**What to produce:**
Print, exactly as they stand, the lines from the start of the listing to the line containing "2.1), m_wall, truck)", inclusive.
──────── Data extract ────────
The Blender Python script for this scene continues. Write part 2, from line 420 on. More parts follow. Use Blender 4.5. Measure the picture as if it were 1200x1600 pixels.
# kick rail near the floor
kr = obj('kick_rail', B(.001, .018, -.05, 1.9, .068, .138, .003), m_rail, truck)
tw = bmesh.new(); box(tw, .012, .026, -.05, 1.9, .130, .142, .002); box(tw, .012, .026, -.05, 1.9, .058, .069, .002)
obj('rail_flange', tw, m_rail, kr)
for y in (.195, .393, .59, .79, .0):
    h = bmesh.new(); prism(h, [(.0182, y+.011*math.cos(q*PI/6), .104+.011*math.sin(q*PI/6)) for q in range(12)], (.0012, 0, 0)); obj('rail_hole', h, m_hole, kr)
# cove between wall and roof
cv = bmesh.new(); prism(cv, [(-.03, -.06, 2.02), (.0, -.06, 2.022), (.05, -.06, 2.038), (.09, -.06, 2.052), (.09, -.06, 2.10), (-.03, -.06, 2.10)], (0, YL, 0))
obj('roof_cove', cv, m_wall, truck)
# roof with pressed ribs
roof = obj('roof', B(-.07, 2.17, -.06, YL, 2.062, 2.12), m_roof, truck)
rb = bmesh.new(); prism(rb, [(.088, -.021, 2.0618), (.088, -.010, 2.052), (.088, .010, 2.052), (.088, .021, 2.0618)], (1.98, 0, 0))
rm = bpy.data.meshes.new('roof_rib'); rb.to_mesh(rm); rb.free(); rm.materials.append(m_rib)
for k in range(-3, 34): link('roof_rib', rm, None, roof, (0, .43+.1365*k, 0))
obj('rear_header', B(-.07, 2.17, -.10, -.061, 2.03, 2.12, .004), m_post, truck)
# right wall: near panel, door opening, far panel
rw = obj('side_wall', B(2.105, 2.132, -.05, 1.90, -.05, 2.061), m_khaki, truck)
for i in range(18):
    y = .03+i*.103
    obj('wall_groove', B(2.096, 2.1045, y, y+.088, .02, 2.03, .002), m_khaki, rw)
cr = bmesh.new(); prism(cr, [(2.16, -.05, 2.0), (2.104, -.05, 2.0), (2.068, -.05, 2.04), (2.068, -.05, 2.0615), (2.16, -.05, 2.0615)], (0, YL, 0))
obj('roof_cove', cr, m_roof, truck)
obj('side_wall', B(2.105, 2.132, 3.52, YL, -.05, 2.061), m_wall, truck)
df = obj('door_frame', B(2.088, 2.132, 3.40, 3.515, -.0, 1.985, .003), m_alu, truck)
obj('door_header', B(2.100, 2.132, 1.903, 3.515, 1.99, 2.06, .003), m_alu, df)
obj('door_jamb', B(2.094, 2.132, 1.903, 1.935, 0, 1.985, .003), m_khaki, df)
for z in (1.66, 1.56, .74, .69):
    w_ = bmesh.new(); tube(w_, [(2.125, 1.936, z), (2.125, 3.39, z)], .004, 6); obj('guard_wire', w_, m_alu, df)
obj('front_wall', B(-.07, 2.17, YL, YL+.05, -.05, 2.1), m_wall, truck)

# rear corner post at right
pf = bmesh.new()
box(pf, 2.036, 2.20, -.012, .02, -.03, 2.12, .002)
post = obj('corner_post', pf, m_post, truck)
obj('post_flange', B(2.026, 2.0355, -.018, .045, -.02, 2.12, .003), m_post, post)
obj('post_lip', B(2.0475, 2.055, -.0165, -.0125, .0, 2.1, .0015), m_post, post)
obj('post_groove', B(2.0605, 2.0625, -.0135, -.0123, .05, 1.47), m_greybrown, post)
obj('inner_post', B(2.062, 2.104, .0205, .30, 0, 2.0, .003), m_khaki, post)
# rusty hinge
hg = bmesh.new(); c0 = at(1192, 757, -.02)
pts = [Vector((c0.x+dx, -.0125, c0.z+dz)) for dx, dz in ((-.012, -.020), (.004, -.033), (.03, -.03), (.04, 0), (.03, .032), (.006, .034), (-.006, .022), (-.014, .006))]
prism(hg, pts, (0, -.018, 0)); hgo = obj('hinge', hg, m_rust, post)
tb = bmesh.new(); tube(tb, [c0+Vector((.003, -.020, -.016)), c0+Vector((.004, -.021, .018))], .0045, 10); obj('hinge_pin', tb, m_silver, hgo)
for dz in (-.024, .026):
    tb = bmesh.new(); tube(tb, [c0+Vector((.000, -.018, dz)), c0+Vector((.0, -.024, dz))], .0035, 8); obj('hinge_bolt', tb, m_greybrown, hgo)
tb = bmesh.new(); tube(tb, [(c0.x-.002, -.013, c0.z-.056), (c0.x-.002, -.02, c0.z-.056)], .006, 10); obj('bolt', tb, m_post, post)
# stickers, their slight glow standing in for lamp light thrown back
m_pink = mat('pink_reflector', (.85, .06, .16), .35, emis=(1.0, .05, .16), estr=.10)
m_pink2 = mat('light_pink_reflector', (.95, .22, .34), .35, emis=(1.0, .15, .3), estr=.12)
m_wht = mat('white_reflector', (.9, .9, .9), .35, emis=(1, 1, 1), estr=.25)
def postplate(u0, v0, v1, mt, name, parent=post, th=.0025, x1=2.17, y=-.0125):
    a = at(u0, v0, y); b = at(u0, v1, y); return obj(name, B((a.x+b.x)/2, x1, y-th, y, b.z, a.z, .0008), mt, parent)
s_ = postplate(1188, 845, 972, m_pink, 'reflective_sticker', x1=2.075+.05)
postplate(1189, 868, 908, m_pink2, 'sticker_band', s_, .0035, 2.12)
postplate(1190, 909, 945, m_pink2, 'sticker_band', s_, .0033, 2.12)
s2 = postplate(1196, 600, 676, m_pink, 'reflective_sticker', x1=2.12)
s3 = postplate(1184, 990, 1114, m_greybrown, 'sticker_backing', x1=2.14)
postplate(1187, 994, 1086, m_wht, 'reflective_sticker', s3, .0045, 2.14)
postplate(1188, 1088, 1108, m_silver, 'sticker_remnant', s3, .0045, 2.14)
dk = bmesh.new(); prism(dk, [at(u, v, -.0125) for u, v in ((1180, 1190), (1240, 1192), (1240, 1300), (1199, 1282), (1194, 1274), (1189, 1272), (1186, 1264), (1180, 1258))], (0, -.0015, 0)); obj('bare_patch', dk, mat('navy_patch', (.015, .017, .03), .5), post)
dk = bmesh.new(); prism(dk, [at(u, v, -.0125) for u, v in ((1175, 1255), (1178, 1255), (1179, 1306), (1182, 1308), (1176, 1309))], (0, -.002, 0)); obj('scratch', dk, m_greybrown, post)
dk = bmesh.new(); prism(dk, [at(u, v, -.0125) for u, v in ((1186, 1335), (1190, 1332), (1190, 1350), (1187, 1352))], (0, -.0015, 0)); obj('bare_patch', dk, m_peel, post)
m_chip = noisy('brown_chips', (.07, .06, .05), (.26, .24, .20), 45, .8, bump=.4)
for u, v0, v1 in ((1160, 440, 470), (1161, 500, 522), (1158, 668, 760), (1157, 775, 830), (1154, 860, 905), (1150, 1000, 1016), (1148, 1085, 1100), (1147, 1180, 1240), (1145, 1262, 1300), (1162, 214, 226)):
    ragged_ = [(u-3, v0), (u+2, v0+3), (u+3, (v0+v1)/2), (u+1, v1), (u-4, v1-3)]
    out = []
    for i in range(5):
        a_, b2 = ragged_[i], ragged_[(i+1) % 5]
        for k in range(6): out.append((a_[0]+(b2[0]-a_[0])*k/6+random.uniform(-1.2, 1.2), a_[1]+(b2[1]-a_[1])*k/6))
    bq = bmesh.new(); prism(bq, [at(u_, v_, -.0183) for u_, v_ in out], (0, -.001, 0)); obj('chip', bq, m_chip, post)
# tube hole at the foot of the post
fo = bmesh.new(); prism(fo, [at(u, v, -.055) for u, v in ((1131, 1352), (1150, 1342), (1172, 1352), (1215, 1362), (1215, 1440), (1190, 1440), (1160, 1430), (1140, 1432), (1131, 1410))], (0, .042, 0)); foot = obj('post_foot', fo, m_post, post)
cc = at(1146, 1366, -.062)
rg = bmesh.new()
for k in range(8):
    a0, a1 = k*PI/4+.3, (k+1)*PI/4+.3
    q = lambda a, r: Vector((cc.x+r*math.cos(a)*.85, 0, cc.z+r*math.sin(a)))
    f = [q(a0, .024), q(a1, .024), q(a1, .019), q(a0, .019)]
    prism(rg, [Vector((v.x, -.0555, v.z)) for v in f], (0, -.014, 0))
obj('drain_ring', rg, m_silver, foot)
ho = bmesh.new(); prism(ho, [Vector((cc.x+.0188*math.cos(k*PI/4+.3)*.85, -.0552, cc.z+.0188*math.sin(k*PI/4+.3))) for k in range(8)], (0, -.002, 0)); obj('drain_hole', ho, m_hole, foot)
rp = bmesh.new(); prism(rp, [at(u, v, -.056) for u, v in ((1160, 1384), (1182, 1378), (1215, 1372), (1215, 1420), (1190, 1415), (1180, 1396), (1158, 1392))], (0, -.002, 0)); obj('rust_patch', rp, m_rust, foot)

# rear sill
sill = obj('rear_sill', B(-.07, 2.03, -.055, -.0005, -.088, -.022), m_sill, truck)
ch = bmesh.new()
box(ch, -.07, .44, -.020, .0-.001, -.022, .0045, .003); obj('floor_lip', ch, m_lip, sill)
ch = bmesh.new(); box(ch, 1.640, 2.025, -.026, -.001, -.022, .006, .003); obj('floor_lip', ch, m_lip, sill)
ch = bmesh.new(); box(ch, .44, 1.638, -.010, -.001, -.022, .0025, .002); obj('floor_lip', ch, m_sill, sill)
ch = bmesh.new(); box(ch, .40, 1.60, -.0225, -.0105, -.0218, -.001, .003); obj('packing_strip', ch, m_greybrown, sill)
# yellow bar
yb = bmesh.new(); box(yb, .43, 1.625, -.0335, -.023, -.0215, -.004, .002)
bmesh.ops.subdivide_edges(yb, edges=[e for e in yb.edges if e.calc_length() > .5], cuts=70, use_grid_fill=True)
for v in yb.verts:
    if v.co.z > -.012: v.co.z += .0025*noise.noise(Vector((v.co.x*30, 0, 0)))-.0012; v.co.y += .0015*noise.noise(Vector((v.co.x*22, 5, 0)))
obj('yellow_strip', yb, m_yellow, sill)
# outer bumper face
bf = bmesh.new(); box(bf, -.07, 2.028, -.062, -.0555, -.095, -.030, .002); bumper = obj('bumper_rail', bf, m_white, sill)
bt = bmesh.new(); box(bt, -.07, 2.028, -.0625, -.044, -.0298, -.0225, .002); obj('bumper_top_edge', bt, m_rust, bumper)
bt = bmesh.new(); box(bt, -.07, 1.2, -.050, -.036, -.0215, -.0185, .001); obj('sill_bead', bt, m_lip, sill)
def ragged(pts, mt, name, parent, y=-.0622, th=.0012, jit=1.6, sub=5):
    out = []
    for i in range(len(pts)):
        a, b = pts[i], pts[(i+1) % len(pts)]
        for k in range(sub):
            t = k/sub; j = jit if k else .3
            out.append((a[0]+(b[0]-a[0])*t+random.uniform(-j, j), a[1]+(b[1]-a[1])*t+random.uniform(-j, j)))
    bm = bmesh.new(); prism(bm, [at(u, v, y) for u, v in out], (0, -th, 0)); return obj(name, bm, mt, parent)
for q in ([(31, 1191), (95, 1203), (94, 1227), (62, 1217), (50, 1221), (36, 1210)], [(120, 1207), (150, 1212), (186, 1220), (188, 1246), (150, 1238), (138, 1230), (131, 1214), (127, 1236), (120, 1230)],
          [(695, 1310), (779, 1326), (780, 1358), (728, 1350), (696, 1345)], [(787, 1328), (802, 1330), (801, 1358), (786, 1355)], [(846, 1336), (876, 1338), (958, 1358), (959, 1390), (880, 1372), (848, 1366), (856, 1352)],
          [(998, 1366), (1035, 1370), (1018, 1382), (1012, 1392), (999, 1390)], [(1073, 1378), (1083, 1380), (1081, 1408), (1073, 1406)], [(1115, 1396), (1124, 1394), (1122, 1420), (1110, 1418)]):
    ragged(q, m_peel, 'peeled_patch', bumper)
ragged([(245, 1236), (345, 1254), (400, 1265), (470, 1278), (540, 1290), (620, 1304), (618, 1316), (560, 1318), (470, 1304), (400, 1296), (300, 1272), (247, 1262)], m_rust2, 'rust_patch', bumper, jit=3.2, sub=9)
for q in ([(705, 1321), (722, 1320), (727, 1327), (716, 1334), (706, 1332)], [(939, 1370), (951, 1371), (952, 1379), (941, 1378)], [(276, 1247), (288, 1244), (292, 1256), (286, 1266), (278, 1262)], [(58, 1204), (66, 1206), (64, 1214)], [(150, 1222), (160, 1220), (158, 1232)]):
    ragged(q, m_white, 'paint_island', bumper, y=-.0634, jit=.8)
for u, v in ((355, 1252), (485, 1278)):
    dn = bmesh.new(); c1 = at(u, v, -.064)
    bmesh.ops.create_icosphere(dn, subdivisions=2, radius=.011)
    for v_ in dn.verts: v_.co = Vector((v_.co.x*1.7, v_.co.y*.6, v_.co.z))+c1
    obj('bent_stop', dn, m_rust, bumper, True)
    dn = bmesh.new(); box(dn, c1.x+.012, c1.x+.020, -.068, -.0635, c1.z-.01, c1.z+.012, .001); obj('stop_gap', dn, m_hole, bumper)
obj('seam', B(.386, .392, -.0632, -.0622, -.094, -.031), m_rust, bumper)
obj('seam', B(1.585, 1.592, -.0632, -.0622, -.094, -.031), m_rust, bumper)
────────
**Correct output:**
The Blender Python script for this scene continues. Write part 2, from line 420 on. More parts follow. Use Blender 4.5. Measure the picture as if it were 1200x1600 pixels.
# kick rail near the floor
kr = obj('kick_rail', B(.001, .018, -.05, 1.9, .068, .138, .003), m_rail, truck)
tw = bmesh.new(); box(tw, .012, .026, -.05, 1.9, .130, .142, .002); box(tw, .012, .026, -.05, 1.9, .058, .069, .002)
obj('rail_flange', tw, m_rail, kr)
for y in (.195, .393, .59, .79, .0):
    h = bmesh.new(); prism(h, [(.0182, y+.011*math.cos(q*PI/6), .104+.011*math.sin(q*PI/6)) for q in range(12)], (.0012, 0, 0)); obj('rail_hole', h, m_hole, kr)
# cove between wall and roof
cv = bmesh.new(); prism(cv, [(-.03, -.06, 2.02), (.0, -.06, 2.022), (.05, -.06, 2.038), (.09, -.06, 2.052), (.09, -.06, 2.10), (-.03, -.06, 2.10)], (0, YL, 0))
obj('roof_cove', cv, m_wall, truck)
# roof with pressed ribs
roof = obj('roof', B(-.07, 2.17, -.06, YL, 2.062, 2.12), m_roof, truck)
rb = bmesh.new(); prism(rb, [(.088, -.021, 2.0618), (.088, -.010, 2.052), (.088, .010, 2.052), (.088, .021, 2.0618)], (1.98, 0, 0))
rm = bpy.data.meshes.new('roof_rib'); rb.to_mesh(rm); rb.free(); rm.materials.append(m_rib)
for k in range(-3, 34): link('roof_rib', rm, None, roof, (0, .43+.1365*k, 0))
obj('rear_header', B(-.07, 2.17, -.10, -.061, 2.03, 2.12, .004), m_post, truck)
# right wall: near panel, door opening, far panel
rw = obj('side_wall', B(2.105, 2.132, -.05, 1.90, -.05, 2.061), m_khaki, truck)
for i in range(18):
    y = .03+i*.103
    obj('wall_groove', B(2.096, 2.1045, y, y+.088, .02, 2.03, .002), m_khaki, rw)
cr = bmesh.new(); prism(cr, [(2.16, -.05, 2.0), (2.104, -.05, 2.0), (2.068, -.05, 2.04), (2.068, -.05, 2.0615), (2.16, -.05, 2.0615)], (0, YL, 0))
obj('roof_cove', cr, m_roof, truck)
obj('side_wall', B(2.105, 2.132, 3.52, YL, -.05, 2.061), m_wall, truck)
df = obj('door_frame', B(2.088, 2.132, 3.40, 3.515, -.0, 1.985, .003), m_alu, truck)
obj('door_header', B(2.100, 2.132, 1.903, 3.515, 1.99, 2.06, .003), m_alu, df)
obj('door_jamb', B(2.094, 2.132, 1.903, 1.935, 0, 1.985, .003), m_khaki, df)
for z in (1.66, 1.56, .74, .69):
    w_ = bmesh.new(); tube(w_, [(2.125, 1.936, z), (2.125, 3.39, z)], .004, 6); obj('guard_wire', w_, m_alu, df)
obj('front_wall', B(-.07, 2.17, YL, YL+.05, -.05, 2.1), m_wall, truck)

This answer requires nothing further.